** STATED GOAL **
The entries below should be output exactly as written.

** PROVIDED DATA **
[START]
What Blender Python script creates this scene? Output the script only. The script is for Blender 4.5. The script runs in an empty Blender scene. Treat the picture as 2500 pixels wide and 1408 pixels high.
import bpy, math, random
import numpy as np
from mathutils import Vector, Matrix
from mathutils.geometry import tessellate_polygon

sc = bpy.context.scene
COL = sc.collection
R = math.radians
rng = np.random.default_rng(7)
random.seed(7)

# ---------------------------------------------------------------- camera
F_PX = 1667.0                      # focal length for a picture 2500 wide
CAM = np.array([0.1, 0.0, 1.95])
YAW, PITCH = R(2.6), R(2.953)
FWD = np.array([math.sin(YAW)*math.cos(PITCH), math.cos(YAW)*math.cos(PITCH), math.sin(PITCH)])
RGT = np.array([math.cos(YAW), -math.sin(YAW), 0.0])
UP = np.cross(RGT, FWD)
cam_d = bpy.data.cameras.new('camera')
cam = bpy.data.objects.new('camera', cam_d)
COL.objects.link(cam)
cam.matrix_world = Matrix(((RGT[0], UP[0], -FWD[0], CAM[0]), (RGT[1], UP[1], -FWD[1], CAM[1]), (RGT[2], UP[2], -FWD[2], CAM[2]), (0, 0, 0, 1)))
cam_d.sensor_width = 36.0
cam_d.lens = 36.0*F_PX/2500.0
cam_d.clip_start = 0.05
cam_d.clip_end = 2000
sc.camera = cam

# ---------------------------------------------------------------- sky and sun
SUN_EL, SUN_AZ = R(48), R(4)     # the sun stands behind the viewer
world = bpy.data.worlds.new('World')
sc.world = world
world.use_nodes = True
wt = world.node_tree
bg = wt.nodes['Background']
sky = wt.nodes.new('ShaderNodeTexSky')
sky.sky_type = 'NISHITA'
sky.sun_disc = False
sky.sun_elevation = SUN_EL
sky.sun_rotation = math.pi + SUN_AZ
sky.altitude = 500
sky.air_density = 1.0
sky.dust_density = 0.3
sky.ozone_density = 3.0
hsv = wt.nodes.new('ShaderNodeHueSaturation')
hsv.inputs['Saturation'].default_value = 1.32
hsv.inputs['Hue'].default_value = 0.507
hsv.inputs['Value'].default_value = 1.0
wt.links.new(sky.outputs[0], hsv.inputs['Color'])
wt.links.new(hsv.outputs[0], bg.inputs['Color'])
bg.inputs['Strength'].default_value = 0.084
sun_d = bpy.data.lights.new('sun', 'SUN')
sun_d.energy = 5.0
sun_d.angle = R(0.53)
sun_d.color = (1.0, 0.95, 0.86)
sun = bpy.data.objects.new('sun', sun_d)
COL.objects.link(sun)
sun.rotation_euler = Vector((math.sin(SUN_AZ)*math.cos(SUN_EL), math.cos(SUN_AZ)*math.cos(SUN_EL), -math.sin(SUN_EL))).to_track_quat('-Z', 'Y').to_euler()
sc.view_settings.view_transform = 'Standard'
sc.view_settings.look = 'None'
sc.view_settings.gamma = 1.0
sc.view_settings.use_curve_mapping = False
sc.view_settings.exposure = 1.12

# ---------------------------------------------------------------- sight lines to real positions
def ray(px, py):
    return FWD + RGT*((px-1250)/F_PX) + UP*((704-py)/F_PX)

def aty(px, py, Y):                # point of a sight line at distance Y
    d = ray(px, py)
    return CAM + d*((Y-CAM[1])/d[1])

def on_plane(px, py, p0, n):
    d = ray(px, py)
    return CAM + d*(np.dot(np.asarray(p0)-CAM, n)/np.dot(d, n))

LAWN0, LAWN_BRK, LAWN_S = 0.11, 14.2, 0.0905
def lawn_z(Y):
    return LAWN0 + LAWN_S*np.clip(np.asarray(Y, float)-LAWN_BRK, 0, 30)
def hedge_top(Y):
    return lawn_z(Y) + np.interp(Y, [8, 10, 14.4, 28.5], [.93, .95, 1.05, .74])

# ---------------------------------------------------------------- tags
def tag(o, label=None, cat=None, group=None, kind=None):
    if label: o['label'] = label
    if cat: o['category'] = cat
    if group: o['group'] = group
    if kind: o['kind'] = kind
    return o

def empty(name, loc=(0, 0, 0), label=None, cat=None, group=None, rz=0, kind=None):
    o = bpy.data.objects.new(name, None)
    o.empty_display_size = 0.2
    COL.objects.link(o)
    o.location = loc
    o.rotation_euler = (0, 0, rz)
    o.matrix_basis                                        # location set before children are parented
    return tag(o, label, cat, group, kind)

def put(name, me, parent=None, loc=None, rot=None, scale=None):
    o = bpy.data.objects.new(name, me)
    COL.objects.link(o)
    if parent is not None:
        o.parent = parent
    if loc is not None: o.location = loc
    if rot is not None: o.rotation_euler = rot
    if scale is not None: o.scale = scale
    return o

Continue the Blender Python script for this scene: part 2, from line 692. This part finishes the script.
[END]
** FULL SOLUTION **
What Blender Python script creates this scene? Output the script only. The script is for Blender 4.5. The script runs in an empty Blender scene. Treat the picture as 2500 pixels wide and 1408 pixels high.
import bpy, math, random
import numpy as np
from mathutils import Vector, Matrix
from mathutils.geometry import tessellate_polygon

sc = bpy.context.scene
COL = sc.collection
R = math.radians
rng = np.random.default_rng(7)
random.seed(7)

# ---------------------------------------------------------------- camera
F_PX = 1667.0                      # focal length for a picture 2500 wide
CAM = np.array([0.1, 0.0, 1.95])
YAW, PITCH = R(2.6), R(2.953)
FWD = np.array([math.sin(YAW)*math.cos(PITCH), math.cos(YAW)*math.cos(PITCH), math.sin(PITCH)])
RGT = np.array([math.cos(YAW), -math.sin(YAW), 0.0])
UP = np.cross(RGT, FWD)
cam_d = bpy.data.cameras.new('camera')
cam = bpy.data.objects.new('camera', cam_d)
COL.objects.link(cam)
cam.matrix_world = Matrix(((RGT[0], UP[0], -FWD[0], CAM[0]), (RGT[1], UP[1], -FWD[1], CAM[1]), (RGT[2], UP[2], -FWD[2], CAM[2]), (0, 0, 0, 1)))
cam_d.sensor_width = 36.0
cam_d.lens = 36.0*F_PX/2500.0
cam_d.clip_start = 0.05
cam_d.clip_end = 2000
sc.camera = cam

# ---------------------------------------------------------------- sky and sun
SUN_EL, SUN_AZ = R(48), R(4)     # the sun stands behind the viewer
world = bpy.data.worlds.new('World')
sc.world = world
world.use_nodes = True
wt = world.node_tree
bg = wt.nodes['Background']
sky = wt.nodes.new('ShaderNodeTexSky')
sky.sky_type = 'NISHITA'
sky.sun_disc = False
sky.sun_elevation = SUN_EL
sky.sun_rotation = math.pi + SUN_AZ
sky.altitude = 500
sky.air_density = 1.0
sky.dust_density = 0.3
sky.ozone_density = 3.0
hsv = wt.nodes.new('ShaderNodeHueSaturation')
hsv.inputs['Saturation'].default_value = 1.32
hsv.inputs['Hue'].default_value = 0.507
hsv.inputs['Value'].default_value = 1.0
wt.links.new(sky.outputs[0], hsv.inputs['Color'])
wt.links.new(hsv.outputs[0], bg.inputs['Color'])
bg.inputs['Strength'].default_value = 0.084
sun_d = bpy.data.lights.new('sun', 'SUN')
sun_d.energy = 5.0
sun_d.angle = R(0.53)
sun_d.color = (1.0, 0.95, 0.86)
sun = bpy.data.objects.new('sun', sun_d)
COL.objects.link(sun)
sun.rotation_euler = Vector((math.sin(SUN_AZ)*math.cos(SUN_EL), math.cos(SUN_AZ)*math.cos(SUN_EL), -math.sin(SUN_EL))).to_track_quat('-Z', 'Y').to_euler()
sc.view_settings.view_transform = 'Standard'
sc.view_settings.look = 'None'
sc.view_settings.gamma = 1.0
sc.view_settings.use_curve_mapping = False
sc.view_settings.exposure = 1.12

# ---------------------------------------------------------------- sight lines to real positions
def ray(px, py):
    return FWD + RGT*((px-1250)/F_PX) + UP*((704-py)/F_PX)

def aty(px, py, Y):                # point of a sight line at distance Y
    d = ray(px, py)
    return CAM + d*((Y-CAM[1])/d[1])

def on_plane(px, py, p0, n):
    d = ray(px, py)
    return CAM + d*(np.dot(np.asarray(p0)-CAM, n)/np.dot(d, n))

LAWN0, LAWN_BRK, LAWN_S = 0.11, 14.2, 0.0905
def lawn_z(Y):
    return LAWN0 + LAWN_S*np.clip(np.asarray(Y, float)-LAWN_BRK, 0, 30)
def hedge_top(Y):
    return lawn_z(Y) + np.interp(Y, [8, 10, 14.4, 28.5], [.93, .95, 1.05, .74])

# ---------------------------------------------------------------- tags
def tag(o, label=None, cat=None, group=None, kind=None):
    if label: o['label'] = label
    if cat: o['category'] = cat
    if group: o['group'] = group
    if kind: o['kind'] = kind
    return o

def empty(name, loc=(0, 0, 0), label=None, cat=None, group=None, rz=0, kind=None):
    o = bpy.data.objects.new(name, None)
    o.empty_display_size = 0.2
    COL.objects.link(o)
    o.location = loc
    o.rotation_euler = (0, 0, rz)
    o.matrix_basis                                        # location set before children are parented
    return tag(o, label, cat, group, kind)

def put(name, me, parent=None, loc=None, rot=None, scale=None):
    o = bpy.data.objects.new(name, me)
    COL.objects.link(o)
    if parent is not None:
        o.parent = parent
    if loc is not None: o.location = loc
    if rot is not None: o.rotation_euler = rot
    if scale is not None: o.scale = scale
    return o

Continue the Blender Python script for this scene: part 2, from line 692. This part finishes the script.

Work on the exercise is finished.